The issue was not directly before the Court in DSD and NBV, though the apparent discrepancy between the Article 3 investigative duties and the absence of such a duty under the common law was addressed in some detail, with the Court finding that the common law and the Human Rights Act should cohere as far as possible and that neither should undermine the other. This was achieved by stressing their different aims; the strategic purpose of the rights contained in the Human Rights Act to secure minimum standards of human rights protection, and the English private law purpose of compensation for loss. The focus is on state compliance with proper standards of protection in a Human Rights Act claim, and thus compliance centres not on the effect on the claimant but rather the overall nature of the investigative steps taken by the State. Other differences flow from this observation; for example, damages are awarded as of right in common law claims, whereas in human rights claims they are at the court’s discretion. As such, human rights and the common law of negligence have different aims, and so can live together.

If this is the approach which is now to be adopted by the courts, this underlines the centrality of the Human Rights Act in bestowing protection to vulnerable victims of serious offences where this protection is not available under the common law. This is particularly poignant given recent criticism, partly arising from the circumstances of the Worboys case and the comparable case of another serial rapist, Kirk Reid, of the ongoing inadequacy of rape investigations and the culture of disbelief which persists among elements within the police.

The Metropolitan Police was criticised in the recent report by Dame Elish Angiolini, which raised issues including failures at the early stages of reporting and investigation of sexual offences, as well as stereotyping of complainants and low levels of convictions.

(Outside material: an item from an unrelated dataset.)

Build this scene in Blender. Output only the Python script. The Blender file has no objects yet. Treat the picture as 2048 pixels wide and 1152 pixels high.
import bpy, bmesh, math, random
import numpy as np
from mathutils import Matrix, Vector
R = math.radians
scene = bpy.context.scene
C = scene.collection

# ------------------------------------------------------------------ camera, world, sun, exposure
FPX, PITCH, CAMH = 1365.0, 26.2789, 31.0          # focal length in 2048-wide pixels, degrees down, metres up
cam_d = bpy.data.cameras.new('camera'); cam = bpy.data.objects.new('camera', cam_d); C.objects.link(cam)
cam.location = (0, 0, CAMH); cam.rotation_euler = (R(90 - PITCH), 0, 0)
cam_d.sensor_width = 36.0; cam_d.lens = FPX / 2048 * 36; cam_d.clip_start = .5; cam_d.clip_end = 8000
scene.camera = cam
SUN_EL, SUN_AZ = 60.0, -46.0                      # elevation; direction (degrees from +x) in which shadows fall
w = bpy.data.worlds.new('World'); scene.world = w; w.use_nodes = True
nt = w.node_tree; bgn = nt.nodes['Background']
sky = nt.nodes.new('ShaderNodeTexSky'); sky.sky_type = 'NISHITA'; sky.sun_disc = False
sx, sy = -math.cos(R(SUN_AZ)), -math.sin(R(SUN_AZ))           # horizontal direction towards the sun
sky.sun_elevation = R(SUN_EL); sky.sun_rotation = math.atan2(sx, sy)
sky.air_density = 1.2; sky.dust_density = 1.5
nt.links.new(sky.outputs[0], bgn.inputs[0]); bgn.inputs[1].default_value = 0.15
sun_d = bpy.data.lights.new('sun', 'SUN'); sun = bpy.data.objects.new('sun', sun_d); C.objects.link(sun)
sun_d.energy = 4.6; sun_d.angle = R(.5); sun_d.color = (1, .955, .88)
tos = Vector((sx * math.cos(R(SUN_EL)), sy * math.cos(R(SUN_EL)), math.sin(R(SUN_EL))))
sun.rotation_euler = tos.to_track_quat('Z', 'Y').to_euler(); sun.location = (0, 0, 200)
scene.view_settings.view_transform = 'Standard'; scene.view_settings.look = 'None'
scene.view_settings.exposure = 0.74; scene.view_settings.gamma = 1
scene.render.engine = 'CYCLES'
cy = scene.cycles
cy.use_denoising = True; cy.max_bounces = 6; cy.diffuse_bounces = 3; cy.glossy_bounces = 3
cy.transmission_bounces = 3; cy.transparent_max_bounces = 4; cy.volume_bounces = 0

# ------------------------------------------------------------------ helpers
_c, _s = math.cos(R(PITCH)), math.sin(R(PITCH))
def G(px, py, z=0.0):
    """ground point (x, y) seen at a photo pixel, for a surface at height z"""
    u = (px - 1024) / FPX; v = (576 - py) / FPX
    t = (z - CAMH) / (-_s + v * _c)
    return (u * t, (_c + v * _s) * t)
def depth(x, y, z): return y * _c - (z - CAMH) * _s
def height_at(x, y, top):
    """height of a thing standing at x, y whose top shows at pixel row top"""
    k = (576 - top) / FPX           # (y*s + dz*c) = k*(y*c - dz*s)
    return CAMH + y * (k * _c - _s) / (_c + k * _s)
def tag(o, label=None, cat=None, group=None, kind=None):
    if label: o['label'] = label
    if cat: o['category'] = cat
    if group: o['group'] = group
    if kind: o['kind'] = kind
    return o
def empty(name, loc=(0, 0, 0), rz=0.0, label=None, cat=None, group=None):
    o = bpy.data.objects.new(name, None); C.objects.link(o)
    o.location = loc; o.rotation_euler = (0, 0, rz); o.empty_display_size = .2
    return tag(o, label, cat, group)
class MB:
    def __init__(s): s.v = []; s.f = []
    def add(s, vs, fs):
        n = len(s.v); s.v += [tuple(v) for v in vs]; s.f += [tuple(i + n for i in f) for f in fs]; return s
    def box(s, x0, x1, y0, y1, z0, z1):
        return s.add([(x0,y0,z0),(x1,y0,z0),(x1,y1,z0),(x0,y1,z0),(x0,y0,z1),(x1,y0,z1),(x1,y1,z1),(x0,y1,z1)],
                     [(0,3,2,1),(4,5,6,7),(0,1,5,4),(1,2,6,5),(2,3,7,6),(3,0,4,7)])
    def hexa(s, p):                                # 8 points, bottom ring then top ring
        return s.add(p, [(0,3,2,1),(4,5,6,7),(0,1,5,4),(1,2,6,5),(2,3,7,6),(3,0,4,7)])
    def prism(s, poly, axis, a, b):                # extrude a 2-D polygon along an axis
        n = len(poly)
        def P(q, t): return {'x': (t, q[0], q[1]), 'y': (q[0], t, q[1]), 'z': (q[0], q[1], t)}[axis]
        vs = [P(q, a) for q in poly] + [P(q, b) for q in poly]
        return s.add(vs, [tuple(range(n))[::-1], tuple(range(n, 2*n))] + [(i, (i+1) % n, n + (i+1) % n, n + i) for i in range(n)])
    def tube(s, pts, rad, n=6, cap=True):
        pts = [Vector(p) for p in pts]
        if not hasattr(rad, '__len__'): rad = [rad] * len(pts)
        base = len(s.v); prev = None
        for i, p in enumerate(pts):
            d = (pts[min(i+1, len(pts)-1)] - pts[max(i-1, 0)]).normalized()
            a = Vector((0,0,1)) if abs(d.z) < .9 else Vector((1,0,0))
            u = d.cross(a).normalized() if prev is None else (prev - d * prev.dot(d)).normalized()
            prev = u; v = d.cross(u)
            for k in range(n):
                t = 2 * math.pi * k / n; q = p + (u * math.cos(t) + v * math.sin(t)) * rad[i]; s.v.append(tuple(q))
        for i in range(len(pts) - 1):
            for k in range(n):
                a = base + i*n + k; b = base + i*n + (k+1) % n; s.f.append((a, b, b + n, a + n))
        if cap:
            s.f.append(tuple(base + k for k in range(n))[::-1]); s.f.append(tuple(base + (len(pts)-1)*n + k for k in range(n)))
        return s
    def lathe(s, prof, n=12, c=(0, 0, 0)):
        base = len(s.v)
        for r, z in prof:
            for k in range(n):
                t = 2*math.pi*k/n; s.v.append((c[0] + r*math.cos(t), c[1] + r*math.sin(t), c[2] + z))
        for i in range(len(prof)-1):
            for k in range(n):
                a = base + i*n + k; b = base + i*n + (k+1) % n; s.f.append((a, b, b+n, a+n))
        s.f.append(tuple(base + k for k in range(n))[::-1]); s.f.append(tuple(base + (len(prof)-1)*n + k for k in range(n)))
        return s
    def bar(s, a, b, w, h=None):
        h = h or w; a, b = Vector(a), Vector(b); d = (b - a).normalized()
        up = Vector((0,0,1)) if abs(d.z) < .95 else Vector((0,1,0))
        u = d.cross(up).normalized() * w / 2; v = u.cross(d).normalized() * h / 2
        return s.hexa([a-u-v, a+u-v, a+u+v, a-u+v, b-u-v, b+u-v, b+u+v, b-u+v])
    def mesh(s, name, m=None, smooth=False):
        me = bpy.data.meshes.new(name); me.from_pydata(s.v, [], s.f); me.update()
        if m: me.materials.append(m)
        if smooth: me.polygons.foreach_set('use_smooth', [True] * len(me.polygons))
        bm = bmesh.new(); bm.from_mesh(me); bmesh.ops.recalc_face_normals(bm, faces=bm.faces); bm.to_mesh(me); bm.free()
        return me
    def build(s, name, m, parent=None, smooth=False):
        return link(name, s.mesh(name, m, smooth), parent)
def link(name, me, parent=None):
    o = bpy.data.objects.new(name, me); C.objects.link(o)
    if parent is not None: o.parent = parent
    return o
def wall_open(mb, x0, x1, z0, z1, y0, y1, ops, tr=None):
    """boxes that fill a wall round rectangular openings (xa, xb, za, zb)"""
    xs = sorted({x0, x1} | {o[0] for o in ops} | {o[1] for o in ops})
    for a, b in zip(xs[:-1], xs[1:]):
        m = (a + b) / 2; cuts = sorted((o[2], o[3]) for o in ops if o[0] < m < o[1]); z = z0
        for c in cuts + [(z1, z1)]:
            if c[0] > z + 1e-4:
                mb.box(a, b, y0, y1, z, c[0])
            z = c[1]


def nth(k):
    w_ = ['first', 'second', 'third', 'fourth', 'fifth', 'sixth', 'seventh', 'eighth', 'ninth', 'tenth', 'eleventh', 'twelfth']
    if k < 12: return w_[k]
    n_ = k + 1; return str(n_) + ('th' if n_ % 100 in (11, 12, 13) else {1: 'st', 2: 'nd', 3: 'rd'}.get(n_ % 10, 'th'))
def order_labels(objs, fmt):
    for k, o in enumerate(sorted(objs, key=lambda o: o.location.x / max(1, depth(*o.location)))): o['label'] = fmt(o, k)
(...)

As was pointed out by the lower court in DSD and NBV, a particularly troubling aspect of the case was that so few of Worboys’ victims complained to the police until after Worboys was arrested; of the more than 80 victims who contacted the police after Worboys’ arrest, over 60 had never reported the incident to the police. The protection offered by Article 3 of the Human Rights Act will in many cases be the only effective means by which rape victims, who have been subject to the dual horror of the ordeal of the attack itself being then compounded by not being believed or taken seriously, can challenge investigative failings by the police.